How is honest debate expected to thrive or even exist in such an atmosphere? Certain vital issues, made taboo for politicians by the media, are either left untouched or treated in unrealistic, media-friendly ways with sound bites and catchphrases. And people, not to mention the democratic process, inevitably suffer.

What this means is that when a politician makes a statement, it is not what he or she actually believes; rather it is what they have been told to say by highly-paid advisers with reams of public opinion data in order for the public to strategically hear what they want to hear. Public statements are tactical, designed purely to improve their own standing while damaging that of opponents. In other words, you cannot believe a word they say. There is no guarantee that politicians will keep their word after they are elected anyway. Indeed, there are numerous instances of politicians doing the exact opposite of what they promise in campaigns. This is where the name 'Nick Clegg' might pop into your mind.

Yet another issue is the fact that modern election campaigns are extremely expensive. Rich donors or corporations can donate large amounts of money in some democracies and expect favors in return once a party or leader is elected. These favors often take the form of huge tax breaks, deregulation, or the passing of laws that help the donors, while in many cases hurting either ordinary civilians or the environment. Further, the existence of tax loopholes greatly helps these huge corporations: Bank of America with a profit of $6.28 billion in 2009 and General Electric with a profit of over $10 billion paid no US federal taxes in 2009. These loopholes, which are so damaging to society, are highly unlikely to be closed while politicians are beholden to the corporations and wealthy donors who fund their campaigns.

We also have big manufacturers who have used their power and influence over politicians to push through trade agreements which reduce product safety standards and allow them to outsource jobs. Oil companies do the same to block environmental protection laws. Britain has been described as the world’s first onshore tax haven, with the UK’s billionaires paying only 14.7 million pounds income tax on their combined 126 billion pounds as far back as 2006/7. More recent data is unavailable as corporations, banks and the wealthy tend not to be forthcoming with details of their finances.

And let us not forget lobbying, which is the attempt, often by individuals, corporations or advocacy groups, to influence government policy and decision-making. In some democracies, lobbying is so entrenched in political culture that it has become the normal way to do business, sometimes to the disadvantage of ordinary voters. While it can be legitimately argued that lobbying is a necessary part of a democracy, as indeed it is, the financial power and resources of some lobbyists gives the wealthy and powerful an insurmountable advantage over ordinary citizens, whose voices are often unheard.
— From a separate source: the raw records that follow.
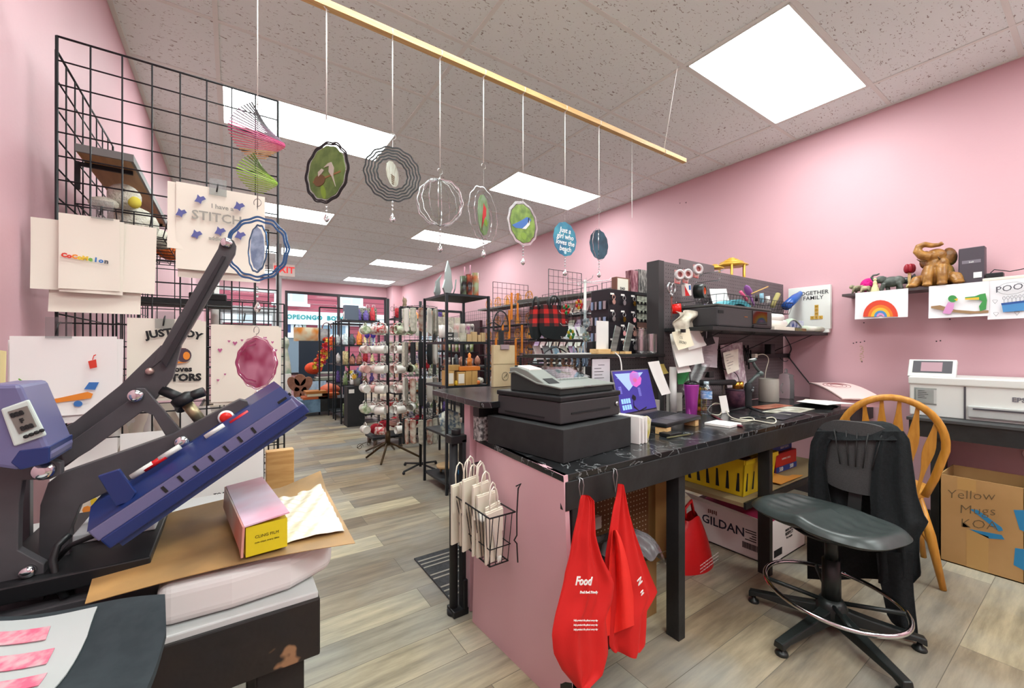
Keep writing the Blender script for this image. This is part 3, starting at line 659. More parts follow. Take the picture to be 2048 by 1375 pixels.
# grey price-gun like scanner tray & shelf behind the grid
p = P(345, 600, y=2.4)
b = B(); b.box((-.465, 2.3, p.z - .02), (.0, 2.55, p.z)); one('wire_grid_shelf', 'dark shelf board behind the grid, beside the upper prints', 'shelf', b, BLKM2)
b = B(); b.box((-.16, 2.33, p.z), (-.02, 2.45, p.z + .035)); b.box((-.13, 2.35, p.z + .035), (-.07, 2.42, p.z + .06)); one('black_case', 'black case on the dark shelf behind the grid', 'case', b, BLKP, bevel=.006)
b = B(); b.cyl(P(430, 520, y=2.6), P(430, 720, y=2.6), .018, n=12); one('white_pole', 'white round pole behind the grid prints', 'pole', b, WHITEP)
# yellow note pinned at the far left
b = B(); b.slab([P(0, 700, y=1.45), P(12, 702, y=1.45), P(10, 765, y=1.45), P(0, 765, y=1.45)][::-1], (0, .003, 0)); one('yellow_note', 'pale yellow card at the extreme left edge beside the print', 'note', b, mat('pale_yellow_card', 'e6dca0', .8))
# ---------------------------------------------------------------- foreground work table
TZ = .70
t = T('work_table', 'worn black painted work table in the left foreground', 'table', (-.2, 1.2, 0))
WORN = mat('worn_black_paint', '1d1c1c', .55, noise='241f1b', ns=12, bump=.3, bs=30)
nt = WORN.node_tree  # chips of bare wood along edges
r_ = [n for n in nt.nodes if n.type == 'VALTORGB'][0]; r_.color_ramp.elements[1].position = .62; q_ = r_.color_ramp.elements.new(.66); q_.color = C('957050')
b = B(); b.box((-.50, .93, TZ - .03), (.148, 1.75, TZ)); b.build('table_top', mat('table_top_white', 'c4c6c4', .5), t, world=1, bevel=.003)
b = B(); b.box((-.50, .925, TZ - .13), (.151, .965, TZ - .012)); b.box((.113, .965, TZ - .13), (.151, 1.75, TZ - .012)); b.build('apron', WORN, t, world=1, bevel=.004)
for (x, y) in ((.04, .955), (.04, 1.62), (-.46, 1.62), (-.46, .955)):
 b = B(); b.box((x, y, 0), (x + .085, y + .085, TZ - .03)); b.build('leg', WORN, t, world=1, bevel=.003)
# white padded board and brown baking paper
t = T('pressing_pad', 'stack of white pressing foam sheets on the work table under the brown paper', 'pad', (0, 1.1, TZ))
def pad(u, v):
 x = -.46 + .66 * u; y = .935 + .36 * v
 return (x, y, .785)
b = B()
outl = [(-.112, .95), (.0, .945), (.10, .955), (.185, 1.0), (.205, 1.10), (.20, 1.25), (.15, 1.36), (-.112, 1.36)]
n_ = 1
for k in range(n_):
 z0 = TZ + .001 + k * .0255; off = .006 * math.sin(k * 1.7) + (.012 * k / n_)
 b.prism([(x + off * (1 if x > -.4 else 0), y + off * .4) for x, y in outl], z0, z0 + .078)
b.build('foam_sheet', mat('white_foam', 'dcd8d6', .7), t, world=1, bevel=.022, seg=5)
def brown(u, v):
 x = -.20 + .42 * u; y = .925 + .03 * (1 - u) + (.42 - .06 * (1 - u)) * v
 z = .782 + .010 * math.sin(u * 3.1) + .05 * max(0, u - .78) * 3 * (v * .9) + .03 * max(0, v - .8) * 4 * u
 return (x - .04 * v * (1 - u), y, z)
t = T('brown_baking_paper', 'scorched brown baking paper curling over the white foam sheets', 'paper', (0, 1.1, .785))
b = B(); b.surf(brown, 26, 20, th=.0012)
bp_ = mat('scorched_paper', 'c0935a', .5, noise='8a6d48', ns=4, nd=5, bump=.25, bs=9); b.build('sheet', bp_, t, world=1)
def crin(u, v):
 x = .075 + .135 * u; y = .98 + .30 * v
 return (x, y, .7915 + .006 * math.sin(u * 3.1) + .0035 * math.sin(x * 140 + y * 60) * math.cos(y * 130) + .055 * max(0, u - .55) * (v * .9))
b = B(); b.surf(crin, 30, 40, th=.0008); b.build('waxed_patch', mat('waxed_white_paper', 'ddd3bd', .25, noise='e9e4d8', ns=30), t, world=1)
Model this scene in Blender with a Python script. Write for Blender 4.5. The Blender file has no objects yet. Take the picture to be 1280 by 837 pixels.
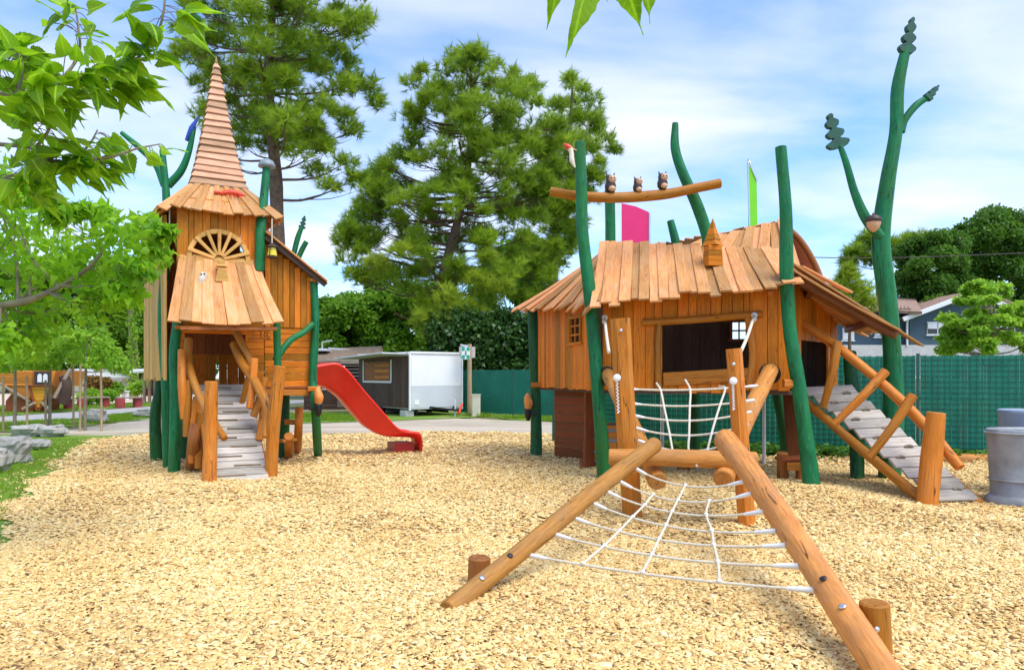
import bpy, math, random
import numpy as np
from mathutils import Vector, Matrix
random.seed(7); RNG = np.random.default_rng(11)
SC = bpy.context.scene; COL = SC.collection
FPX, HOR, EYE = 900.0, 468.0, 1.6
R = math.radians
def U(a, b): return random.uniform(a, b)

# photograph-measured placement: a sight line (px,py of the 1280 wide picture) met at depth Y, or met with the ground
def P(px, py, Y): return Vector(((px-640)/FPX*Y, Y, EYE-(py-HOR)/FPX*Y))
def G(px, py):
    Y = EYE*FPX/(py-HOR); return Vector(((px-640)/FPX*Y, Y, 0))
def gz(x, y):
    return 0.026*np.sin(.9*x+.5*y)+0.024*np.sin(1.6*y-.7*x+1)+0.018*np.sin(3.1*x+1.3*y+2)+0.010*np.sin(5.7*x-2.3*y)*np.sin(4.9*y+1.1*x)+.02

# ------------------------------------------------------------------ materials
MATS = {}
def newmat(name):
    m = bpy.data.materials.new(name); m.use_nodes = True
    nt = m.node_tree; nt.nodes.clear()
    o = nt.nodes.new('ShaderNodeOutputMaterial'); b = nt.nodes.new('ShaderNodeBsdfPrincipled')
    nt.links.new(b.outputs[0], o.inputs[0]); MATS[name] = m
    return m, nt, b, o
def N(nt, t, **kw):
    n = nt.nodes.new(t)
    for k, v in kw.items():
        if hasattr(n, k): setattr(n, k, v)
        else: n.inputs[k.replace('_', ' ')].default_value = v
    return n
def L(nt, a, b): nt.links.new(a, b)
def attr(nt, nm): return N(nt, 'ShaderNodeAttribute', attribute_name=nm)
def ramp(nt, fac, stops):
    r = N(nt, 'ShaderNodeValToRGB'); L(nt, fac, r.inputs[0]); e = r.color_ramp.elements
    while len(e) < len(stops): e.new(.5)
    for el, (p, c) in zip(e, stops): el.position = p; el.color = (*c, 1) if len(c) == 3 else c
    return r
def mapping(nt, vec, scale):
    m = N(nt, 'ShaderNodeMapping'); L(nt, vec, m.inputs[0]); m.inputs['Scale'].default_value = scale; return m
def noise(nt, vec, scale, detail=4, rough=.55, dist=0):
    n = N(nt, 'ShaderNodeTexNoise'); n.inputs['Scale'].default_value = scale; n.inputs['Detail'].default_value = detail
    n.inputs['Roughness'].default_value = rough; n.inputs['Distortion'].default_value = dist
    if vec is not None: L(nt, vec, n.inputs['Vector'])
    return n
def mix(nt, fac, a, b, mode='MIX'):
    m = N(nt, 'ShaderNodeMix', data_type='RGBA', blend_type=mode)
    for i, v in ((0, fac), (6, a), (7, b)):
        if isinstance(v, (int, float)): m.inputs[i].default_value = v
        elif isinstance(v, tuple): m.inputs[i].default_value = (*v, 1)
        else: L(nt, v, m.inputs[i])
    return m.outputs[2]
def mr(nt, v, a, b, c, d):
    m = N(nt, 'ShaderNodeMapRange'); L(nt, v, m.inputs[0])
    for i, x in enumerate((a, b, c, d)): m.inputs[i+1].default_value = x
    return m.outputs[0]
def bump(nt, b, h, s, d=.01):
    k = N(nt, 'ShaderNodeBump'); k.inputs['Strength'].default_value = s; k.inputs['Distance'].default_value = d
    L(nt, h, k.inputs['Height']); L(nt, k.outputs[0], b.inputs['Normal'])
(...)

In the UK, the Conservative Party led by David Cameron is governing in a coalition with the smaller Liberal Democrats. Despite gaining only 36.1% of the popular vote (with a turnout of 65%), Cameron is forcing radical education and health policies on the nation, as well as a brutal austerity drive which has led to the cutting of hundreds of beneficial, sometimes vital, social programs. The majority of the country do not want these radical policies, and do not support the Conservative Party, but have to accept them anyway. When the majority of the country is forced into accepting policies they did not vote for and which were not even discussed before the ballot, something is clearly wrong with the system.

Politicians in modern democracies have, ultimately, only three priorities - to get elected, to stay elected, and to enact legislation which favors those who funded their election. In order to do this, they will say or do whatever it takes to win, and that depends on the demographics of their electoral district. Priority is placed on pleasing the electorate in the short-term, and making promises that sound good and make sense to people who may not have all the facts at their command, or are too busy or indifferent to understand a given issue in depth. One common approach of politicians in countries which have problems with violence, for example, is to appear tough on crime. This leads to statutes like ‘three strikes’ laws, where long (sometimes life) mandatory sentences are handed down for three felony offenses, no matter how minor.
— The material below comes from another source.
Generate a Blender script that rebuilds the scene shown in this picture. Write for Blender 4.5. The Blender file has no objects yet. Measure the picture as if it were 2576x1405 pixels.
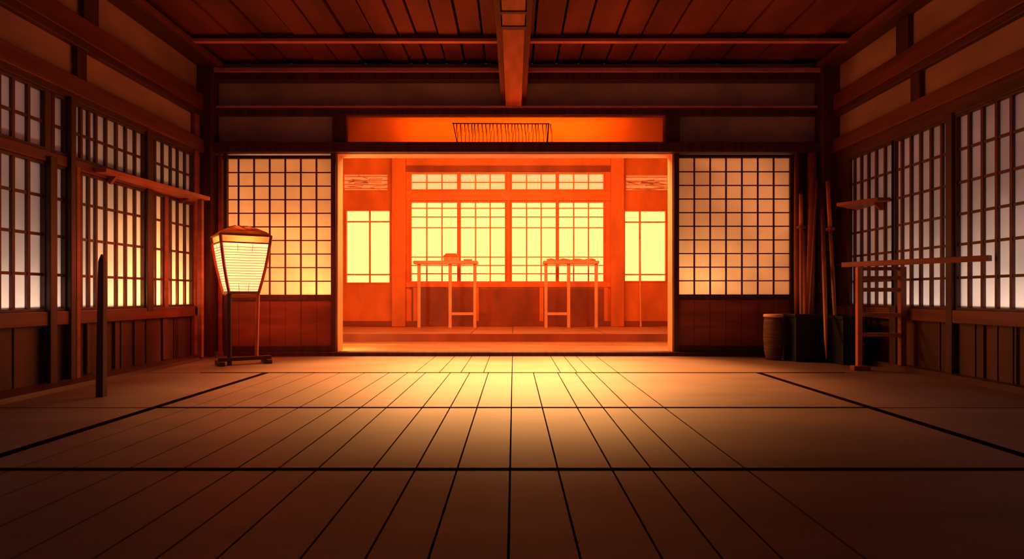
import bpy, bmesh, math, random
from mathutils import Vector, Matrix
random.seed(7)
S = bpy.context.scene
C = S.collection
# ------------------------------------------------------------------ camera
F = 1600.0; CH = 0.65; VX = 1292.0; VY = 740.0        # focal length (px), eye height, vanishing point
cam = bpy.data.cameras.new('camera'); co = bpy.data.objects.new('camera', cam); C.objects.link(co)
cam.sensor_width = 36; cam.lens = 36 * F / 2576
cam.shift_x = -(VX - 1288) / 2576; cam.shift_y = (VY - 702.5) / 2576
cam.clip_start = 0.02
co.location = (0, 0, CH); co.rotation_euler = (math.pi / 2, 0, 0)
S.camera = co
# ------------------------------------------------------------------ world: dusk sky
w = bpy.data.worlds.new('dusk'); S.world = w; w.use_nodes = True
w.node_tree.nodes['Background'].inputs[0].default_value = (0.52, 0.24, 0.32, 1)
w.node_tree.nodes['Background'].inputs[1].default_value = 0.25
S.view_settings.view_transform = 'Standard'; S.view_settings.look = 'None'
S.view_settings.exposure = 0.0; S.view_settings.gamma = 1.0
# ------------------------------------------------------------------ lights
def area(name, loc, target, sx, sy, power, col, spread=180):
    l = bpy.data.lights.new(name, 'AREA'); l.shape = 'RECTANGLE'; l.size = sx; l.size_y = sy
    l.energy = power; l.color = col; l.spread = math.radians(spread)
    o = bpy.data.objects.new(name, l); C.objects.link(o); o.location = loc
    o.rotation_euler = (Vector(target) - Vector(loc)).to_track_quat('-Z', 'Y').to_euler(); return o
def point(name, loc, power, col, r=0.1):
    l = bpy.data.lights.new(name, 'POINT'); l.energy = power; l.color = col; l.shadow_soft_size = r
    o = bpy.data.objects.new(name, l); C.objects.link(o); o.location = loc; return o
def spot(name, loc, target, power, col, deg):
    l = bpy.data.lights.new(name, 'SPOT'); l.energy = power; l.color = col; l.spot_size = math.radians(deg); l.spot_blend = 1; l.shadow_soft_size = .12
    o = bpy.data.objects.new(name, l); C.objects.link(o); o.location = loc
    o.rotation_euler = (Vector(target) - Vector(loc)).to_track_quat('-Z', 'Y').to_euler(); return o
# added area light, unseen behind the lintel, grading the light on the floor
area('inner_room_lintel_fill', (0, 7.25, 2.49), (0, 6.25, 1.6), 2.2, 0.48, 150, (1, .40, .11))
# added unseen lights in the inner room, brightening the paper doors from behind
point('inner_room_side_fill_left', (-2.15, 7.32, .55), 60, (1, .50, .14), .12)
area('inner_room_door_fill_left', (-2.88, 7.9, 1.1), (-2.6, 6.8, 1.3), 1.2, 1.6, 36, (1, .42, .13))
area('inner_room_door_fill_right', (2.78, 7.9, 1.5), (2.4, 6.8, 1.6), 1.2, 1.4, 14, (1, .48, .20))
area('inner_room_back_fill', (0, 7.7, 2.5), (0, 11, 2.3), 3.2, .2, 95, (1, .28, .05))  # added unseen fill that brightens the inner room's far wall
for xk in (-.95, 0, .85): spot('floor_pool_fill_spot', (xk, 7.55, 2.33), (xk * 1.1, 5.6, 0), 1950, (1, .45, .13), 56)  # added unseen spots that shape the pool of light on the floor
point('inner_room_side_fill_right', (1.98, 7.28, .75), 28, (1, .50, .16), .12)  # added unseen light behind the right paper door, matching the left one
# sunset glow and pale dusk outside the side walls
area('sunset_glow_outside_left', (-3.72, 5.95, .40), (-3.3, 5.9, .6), 1.0, .5, 46, (1, .52, .17), 125)
area('dusk_outside_left', (-3.9, 4.0, .05), (-3.3, 4.0, .1), 2.6, .3, 58, (1, .76, .66))
area('dusk_outside_right', (4.0, 4.4, .05), (3.4, 4.4, .1), 3.2, .3, 62, (1, .82, .76))

# ------------------------------------------------------------------ materials
M = {}
def mat(name, col, rough=.55, var=.25, scale=(3, 3, 3), spec=.4, bump=0., detail=4):
    m = bpy.data.materials.new(name); m.use_nodes = True; nt = m.node_tree; b = nt.nodes['Principled BSDF']
    b.inputs['Roughness'].default_value = rough; b.inputs['Specular IOR Level'].default_value = spec
    tc = nt.nodes.new('ShaderNodeTexCoord'); mp = nt.nodes.new('ShaderNodeMapping'); mp.inputs['Scale'].default_value = scale
    nz = nt.nodes.new('ShaderNodeTexNoise'); nz.inputs['Detail'].default_value = detail; nz.inputs['Scale'].default_value = 1
    nt.links.new(tc.outputs['Object'], mp.inputs[0]); nt.links.new(mp.outputs[0], nz.inputs[0])
    rp = nt.nodes.new('ShaderNodeValToRGB'); rp.color_ramp.elements[0].position = .35; rp.color_ramp.elements[1].position = .65
    rp.color_ramp.elements[0].color = tuple(c * (1 - var) for c in col) + (1,)
    rp.color_ramp.elements[1].color = tuple(min(1, c * (1 + var)) for c in col) + (1,)
    nt.links.new(nz.outputs[0], rp.inputs[0]); nt.links.new(rp.outputs[0], b.inputs['Base Color'])
    if bump:
        bp = nt.nodes.new('ShaderNodeBump'); bp.inputs['Strength'].default_value = bump; bp.inputs['Distance'].default_value = .01
        nt.links.new(nz.outputs[0], bp.inputs['Height']); nt.links.new(bp.outputs[0], b.inputs['Normal'])
    M[name] = m; return m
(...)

It is highly unlikely that any politician would follow the advice of experts on, say, criminal behavior if the advice would cause them to lose an election. This is an extremely harmful dichotomy as it can severely hamper social progress, and is prevalent in many fields of government policy, most notably the environment and education. What is the point of having experts at all if they are not used to improve our societies, if their advice is ignored and even condemned by politicians who may have no discernible expertise in the fields in question?
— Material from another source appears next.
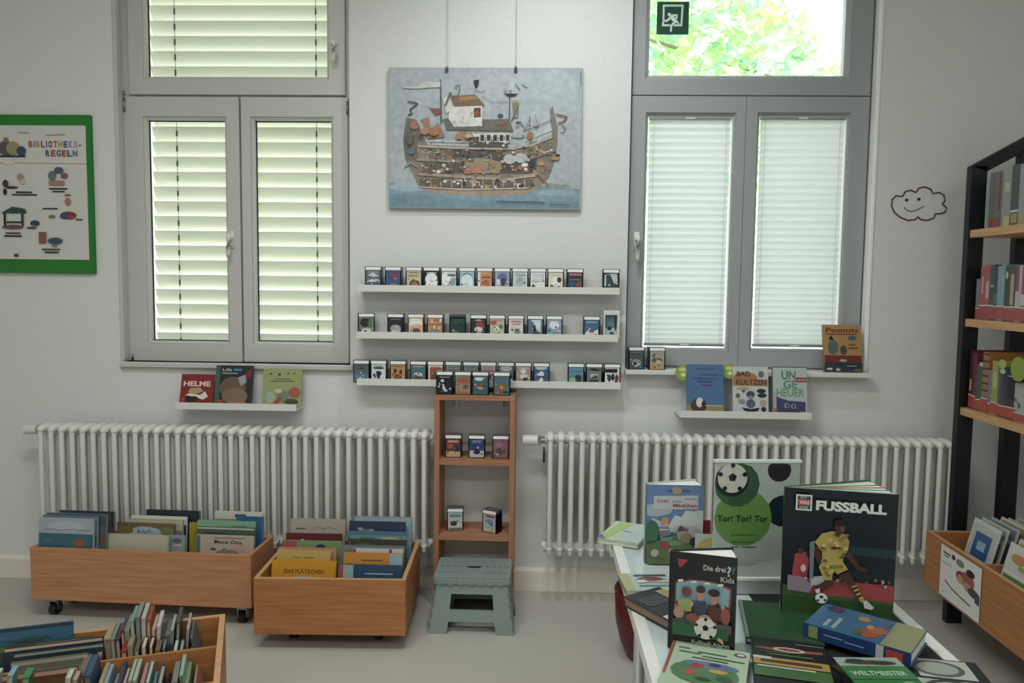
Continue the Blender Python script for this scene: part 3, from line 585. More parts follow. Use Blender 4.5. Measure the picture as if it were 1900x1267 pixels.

Billions are spent by lobbyists, politicians and political campaigns on PR companies whose sole purpose is to get their client elected, or to ensure a certain piece of legislation gains public support, no matter what, and will do everything in their vast power to achieve this by means of using the media to mislead or misinform the public into supporting or voting for something that may well not be in their interest. Not by any stretch of the imagination does this behavior have any place in a democracy. Put in frank terms, it is simply groups of greedy shysters teaching groups of power-hungry shysters how to play the crowd.

Honest public debate, the lifeblood of democracy, has been replaced by an endless series of punchy, voter-friendly sound bites designed to manipulate public opinion to maximum effect. Are we to accept that complex social issues can be compressed into a few catchy sentences? Major cable news channels add to this problem with cheesy catchphrases, showing once again that the news itself is a product that has to be nicely packaged before human consumption.

And now we hear the totally unsurprising news that the NSA spies on the pornography viewing habits of targeted individuals. This adds the element of blackmail, a potent threat that now can easily be held over any elected officials who might not be voting the way the corporations want. Given that literally billions of people watch pornographic material at some time or other, it is likely that most lawmakers would be very reluctant to see details of their porn search keywords leaked to the gutter press just before they launch their next election campaign.

This then is yet another flaw in our political systems. The lawmakers we elect to protect us are now compromised by their own human weaknesses that can be used to destroy them. How many of them would vote against their conscience to loosen environmental regulations at the behest of, say, fracking companies, in order to avoid the threat of scandal and the destruction of their careers?

All this can be avoided by abandoning the fatally flawed systems we sustain and trying something new, a system in which none of the above flaws are possible.

A revolution of thought and consciousness is urgently needed as we come to a crossroads where we have to choose: endless war for profit, ever worsening debt slavery, the deterioration of human rights and the rule of law, and the possible destruction of our species through catastrophic climate change through the actions of voracious corporations. Or a new path of freedom, equality, peace, justice and enlightenment.